Missionary John Chau’s Father Blames “Extreme Christianity” for His Son’s Death February 4, 2019

Missionary John Chau’s Father Blames “Extreme Christianity” for His Son’s Death

While the evangelical organization that trained John Alan Chau for his fatal mission trip to North Sentinel Island considers him a martyr for his faith, not everyone is convinced that’s the case. Chau’s own father had some harsh words about the Christian group his son got involved with, according to J Oliver Conroy in The Guardian.

Dr. Patrick Chau is also a devout Christian, and, like his son, a graduate of Oral Roberts University. But he blames “extreme” religion for pushing his son into a death trap.

… I had thought [Dr. Chau] might want to defend evangelical doctrines against the unsympathetic media coverage sparked by his son’s death. In an email, however, he called religion “the opium of the mass[es]”.

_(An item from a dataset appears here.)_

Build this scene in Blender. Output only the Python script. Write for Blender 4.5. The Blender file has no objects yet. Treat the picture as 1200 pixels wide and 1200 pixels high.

“If you have [anything] positive to say about religion,” he told me, “l wish not to see or hear” it. He said his son’s zeal was a longstanding point of contention and that they’d agreed not to talk about John’s missionary work.

“John is gone because the Western ideology overpowered my [Confucian] influence,” he said. He blamed evangelicals’ “extreme Christianity” for pushing his child to a “not unexpected end”, and he referred with particular bitterness to the Great Commission, Jesus’s injunction that Christians spread the gospel to all peoples.

There are many Christians who take the Great Commission seriously and still consider Chau’s work as nothing more than a suicide mission. Perhaps the Gospel writers considered scenarios like Chau’s, which is why they included the following in Matthew 10:14: “If anyone will not welcome you or listen to your words, leave that home or town and shake the dust off your feet.”

Chau’s father isn’t the only one with reservations about his work:

Like Patrick Chau, Justin Graves, a pastor and a friend of John’s from linguistics school, has blamed evangelical culture for enabling Chau’s death. “John Chau was a good man,” he wrote in a Facebook post. “He was a loving, passionate individual I was blessed to befriend, and the loss of his light on this earth was devastating. But it cannot be left as a mere tragedy. His death brings to light a multitude of issues with Evangelical views” and “hell-based ethics”.

Chau himself recorded in his journal that he thought he could be more useful alive than dead. But he proceeded with his mission anyway… and we all know how that ended.

It’s one thing to admire people who died for their beliefs, but many of Christianity’s martyrs were victims of legitimate persecution — they didn’t go actively seeking it. Chau’s death may be a tragedy, but it was entirely preventable, and has already spawned copycats.